Molto comune fu nell'antichità l'uso di presentare tanto i quattro evangeli quanto i loro autori sotto il simbolismo deiquattro "animali" di cui si era servito il profeta Ezechiele per descrivere i quattro volti o aspetti dei cherubini da lui contemplati nella celebre visione che segnò la sua chiamata al ministero profetico (Ez 1,5-14). Ireneo, in particolare, si sofferma a spiegare le ragioni di questo simbolismo, mostrando dettagliatamente come i quattro aspetti dei cherubini rappresentavano "l'attività del Figlio di Dio": il leone quale suo simbolo dell'azione dominatrice e regale; il toro o vitello della sua destinazione al sacrificio e al sacerdozio; l'uomo della sua venuta nella natura umana; l'aquila dello Spirito che soffia sulla Chiesa.
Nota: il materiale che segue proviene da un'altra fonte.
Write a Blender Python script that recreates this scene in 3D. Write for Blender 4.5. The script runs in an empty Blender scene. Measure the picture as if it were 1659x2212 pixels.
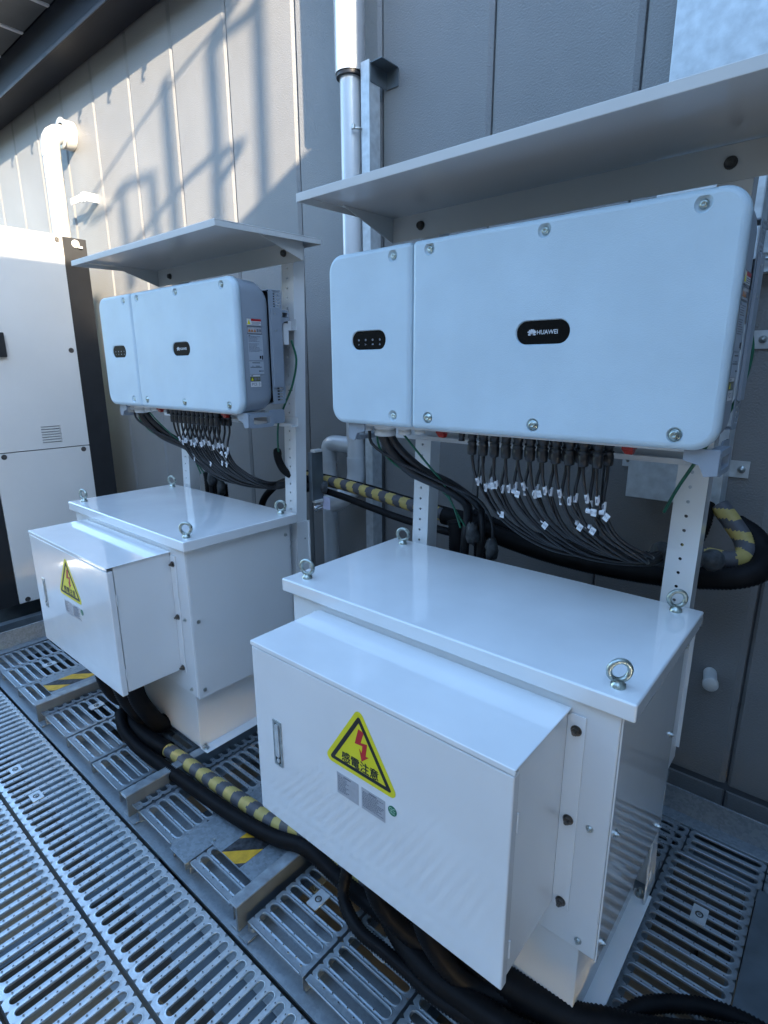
import bpy, bmesh, math, random
from mathutils import Vector, Matrix, geometry
random.seed(7)
S = bpy.context.scene
COL = S.collection
R = math.radians

# ------------------------------------------------------------------ camera
CX, CY, CZ = 1.2414, -1.2278, 0.1585
YAW, PITCH, ROLL = 0.7061, -0.2511, -0.0042
cam = bpy.data.cameras.new('camera')
cam.sensor_fit = 'HORIZONTAL'; cam.sensor_width = 36.0
cam.lens = 36.0 * 1212.1 / 1659.0
cam.clip_start = 0.02; cam.clip_end = 400
co = bpy.data.objects.new('camera', cam); COL.objects.link(co)
fw = Vector((-math.sin(YAW) * math.cos(PITCH), math.cos(YAW) * math.cos(PITCH), math.sin(PITCH)))
rt = Vector((math.cos(YAW), math.sin(YAW), 0)); up = rt.cross(fw)
rr = rt * math.cos(ROLL) + up * math.sin(ROLL); uu = -rt * math.sin(ROLL) + up * math.cos(ROLL)
m = Matrix.Identity(4)
for i in range(3):
    m[i][0] = rr[i]; m[i][1] = uu[i]; m[i][2] = -fw[i]
m.translation = Vector((CX, CY, CZ))
co.matrix_world = m
S.camera = co

# ------------------------------------------------------------------ light
SUN_D = Vector((-0.212, 0.089, -0.083)).normalized()
EL = math.asin(-SUN_D.z); AZ = math.atan2(-SUN_D.x, -SUN_D.y)
w = bpy.data.worlds.new('World'); S.world = w; w.use_nodes = True
nt = w.node_tree; bg = nt.nodes['Background']
sky = nt.nodes.new('ShaderNodeTexSky'); sky.sky_type = 'NISHITA'; sky.sun_disc = False
sky.sun_elevation = EL; sky.sun_rotation = AZ
sky.air_density = 1.0; sky.dust_density = 0.6; sky.ozone_density = 2.0
wb = nt.nodes.new('ShaderNodeMix'); wb.data_type = 'RGBA'; wb.blend_type = 'MULTIPLY'   # daylight white balance of the photograph
wb.inputs['Factor'].default_value = 1.0; wb.inputs['B'].default_value = (0.97, 1.03, 1.03, 1)
nt.links.new(sky.outputs[0], wb.inputs['A']); nt.links.new(wb.outputs['Result'], bg.inputs[0]); bg.inputs[1].default_value = 0.15
sl = bpy.data.lights.new('sun', 'SUN'); sl.energy = 2.8; sl.angle = R(0.53); sl.color = (1.0, 0.83, 0.62)
so = bpy.data.objects.new('sun', sl); COL.objects.link(so)
so.rotation_euler = SUN_D.to_track_quat('-Z', 'Y').to_euler(); so.location = (6, -3, 6)
S.view_settings.view_transform = 'Standard'; S.view_settings.look = 'None'
S.view_settings.gamma = 1.0; S.view_settings.exposure = 3.0
S.view_settings.use_curve_mapping = False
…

Nel proporre l'applicazione di questi quattro aspetti ai quattro libri evangelici, Ireneo guardò soprattutto ai caratteri generali di ciascuno di loro riconoscendo il leone in Giovanni, il vitello in Luca, l'uomo in Matteo, l'aquila in Marco.

La proposta non ebbe fortuna, però, come quella dovuta successivamente a Girolamo, secondo il quale Matteo porta il simbolo dell'uomo perché si apre con la genealogia umana di Gesù "figlio di Abramo e di Davide" (1,1). Marco è rappresentato dal leone perché inizia con la predicazione, si può dire, ruggente di Giovanni Battista (l,2-8). Luca porta il simbolo del vitello perché inizia la sua narrazione riferendo dell'apparizione dell'angelo a Zaccaria durante l'offerta di sacrifici al Tempio (1.8-25). Giovanni, infine, è accompagnato dalla figura dell'aquila, perché il suo vangelo si apre con quel prologo meraviglioso, nel quale, come disse il grande Tommaso d'Aquino: "come aquila sopra gli altri vola", risalendo fino alla vita del Verbo nel Padre.